# Supplied records
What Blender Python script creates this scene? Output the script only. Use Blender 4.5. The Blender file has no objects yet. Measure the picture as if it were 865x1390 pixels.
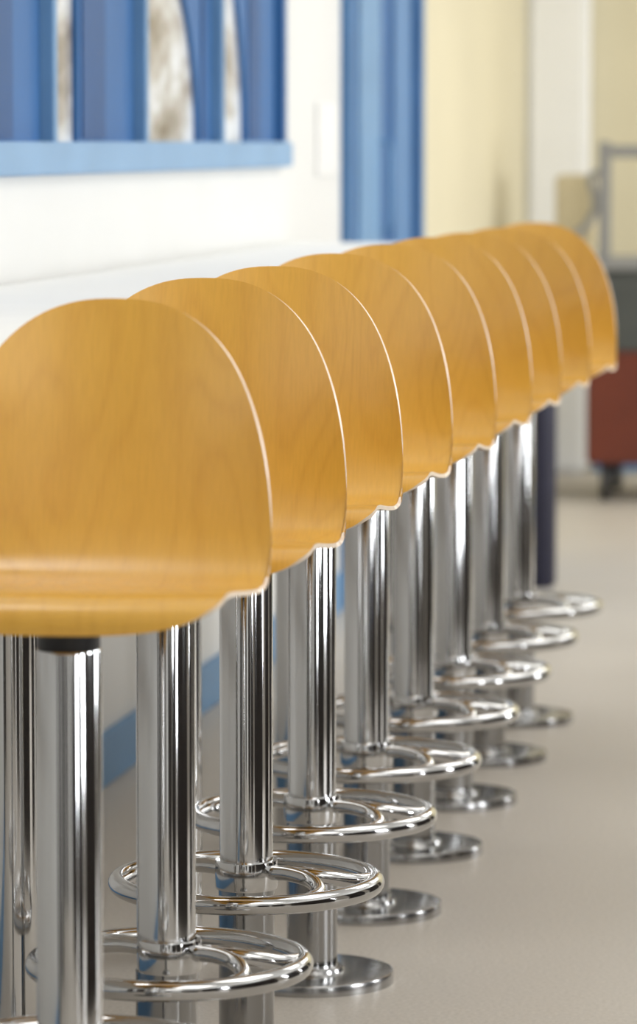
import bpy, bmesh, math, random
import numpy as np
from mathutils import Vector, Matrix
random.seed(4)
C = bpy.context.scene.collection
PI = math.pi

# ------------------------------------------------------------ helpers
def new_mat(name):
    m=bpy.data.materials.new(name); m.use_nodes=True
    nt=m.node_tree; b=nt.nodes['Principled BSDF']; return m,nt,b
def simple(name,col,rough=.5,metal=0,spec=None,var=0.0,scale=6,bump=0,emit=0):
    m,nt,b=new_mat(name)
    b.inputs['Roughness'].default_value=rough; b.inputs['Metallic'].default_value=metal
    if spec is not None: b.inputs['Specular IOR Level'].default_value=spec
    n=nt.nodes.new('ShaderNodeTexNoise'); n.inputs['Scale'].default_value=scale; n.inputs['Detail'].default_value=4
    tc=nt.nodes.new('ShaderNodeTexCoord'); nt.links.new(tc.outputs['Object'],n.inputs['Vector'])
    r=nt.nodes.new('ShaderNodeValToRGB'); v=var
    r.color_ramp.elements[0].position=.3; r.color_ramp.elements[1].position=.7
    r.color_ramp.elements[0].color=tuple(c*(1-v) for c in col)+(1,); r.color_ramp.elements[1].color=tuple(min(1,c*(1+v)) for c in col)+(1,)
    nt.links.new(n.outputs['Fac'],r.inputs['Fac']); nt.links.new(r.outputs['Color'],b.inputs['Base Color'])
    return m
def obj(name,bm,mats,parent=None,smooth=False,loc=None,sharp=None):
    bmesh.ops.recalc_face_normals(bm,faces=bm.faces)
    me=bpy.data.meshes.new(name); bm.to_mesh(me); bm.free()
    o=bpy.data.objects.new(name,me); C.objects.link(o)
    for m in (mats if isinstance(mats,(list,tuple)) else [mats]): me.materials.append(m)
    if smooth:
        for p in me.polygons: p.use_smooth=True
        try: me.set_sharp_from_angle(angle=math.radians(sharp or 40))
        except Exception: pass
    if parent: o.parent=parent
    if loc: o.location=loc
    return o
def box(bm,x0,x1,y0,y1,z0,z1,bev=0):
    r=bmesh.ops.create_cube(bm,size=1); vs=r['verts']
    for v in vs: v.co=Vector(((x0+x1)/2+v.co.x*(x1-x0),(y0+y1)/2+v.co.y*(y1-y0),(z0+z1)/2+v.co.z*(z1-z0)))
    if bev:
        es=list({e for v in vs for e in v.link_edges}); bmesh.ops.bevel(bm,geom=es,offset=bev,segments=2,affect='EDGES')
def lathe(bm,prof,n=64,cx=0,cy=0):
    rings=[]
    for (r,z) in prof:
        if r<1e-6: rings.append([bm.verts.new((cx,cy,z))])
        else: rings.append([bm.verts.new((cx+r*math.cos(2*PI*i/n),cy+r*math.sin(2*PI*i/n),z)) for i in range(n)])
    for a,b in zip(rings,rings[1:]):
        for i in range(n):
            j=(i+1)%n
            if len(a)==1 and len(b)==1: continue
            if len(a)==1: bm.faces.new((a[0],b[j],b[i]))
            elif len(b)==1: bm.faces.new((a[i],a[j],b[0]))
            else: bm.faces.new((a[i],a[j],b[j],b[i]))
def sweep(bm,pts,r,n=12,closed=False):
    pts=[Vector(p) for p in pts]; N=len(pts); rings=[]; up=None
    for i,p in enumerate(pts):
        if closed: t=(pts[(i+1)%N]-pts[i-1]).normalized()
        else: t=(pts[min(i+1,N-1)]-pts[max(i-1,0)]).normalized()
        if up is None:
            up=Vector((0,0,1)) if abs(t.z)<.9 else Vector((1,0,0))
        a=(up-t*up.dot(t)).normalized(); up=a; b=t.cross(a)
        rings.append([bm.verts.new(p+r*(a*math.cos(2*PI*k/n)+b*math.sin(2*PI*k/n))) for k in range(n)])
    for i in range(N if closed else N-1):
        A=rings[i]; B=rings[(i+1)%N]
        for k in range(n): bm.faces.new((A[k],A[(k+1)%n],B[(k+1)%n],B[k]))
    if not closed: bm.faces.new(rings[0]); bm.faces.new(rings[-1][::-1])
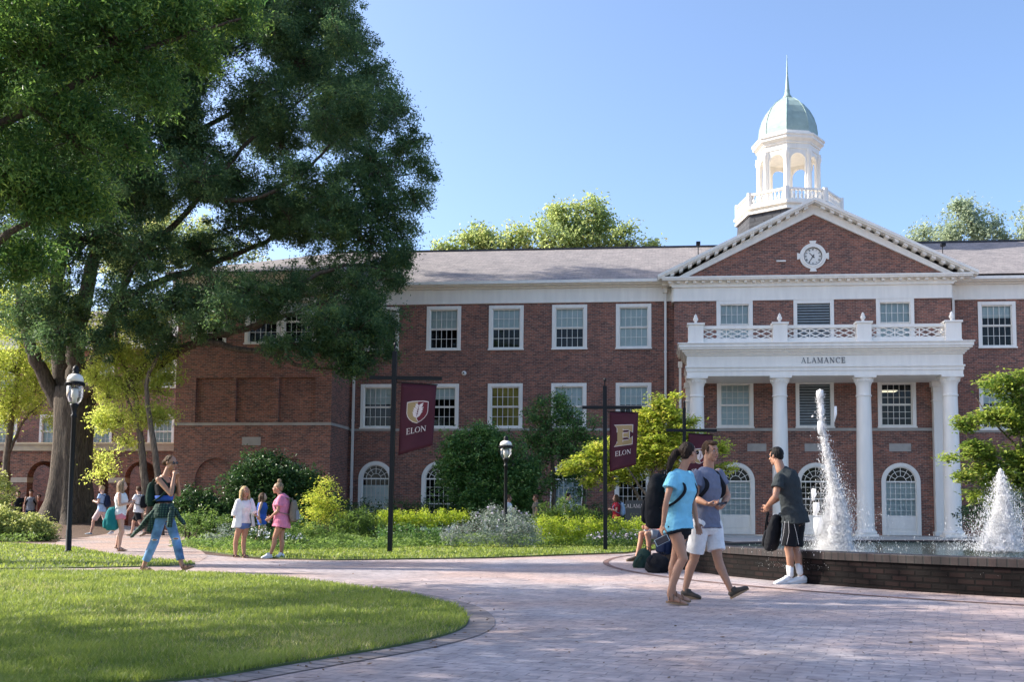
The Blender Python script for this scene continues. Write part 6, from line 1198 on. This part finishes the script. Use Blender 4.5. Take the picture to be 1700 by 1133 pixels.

# Problem requirements
Only the lines from the top of the records through the line with "PI = math.pi" belong in the copy; write them out exactly, leaving out pictures.

# Reply to the task
What Blender Python script creates this scene? Output the script only. Use Blender 4.5. The Blender file has no objects yet. Measure the picture as if it were 865x1390 pixels.
import bpy, bmesh, math, random
import numpy as np
from mathutils import Vector, Matrix
random.seed(4)
C = bpy.context.scene.collection
PI = math.pi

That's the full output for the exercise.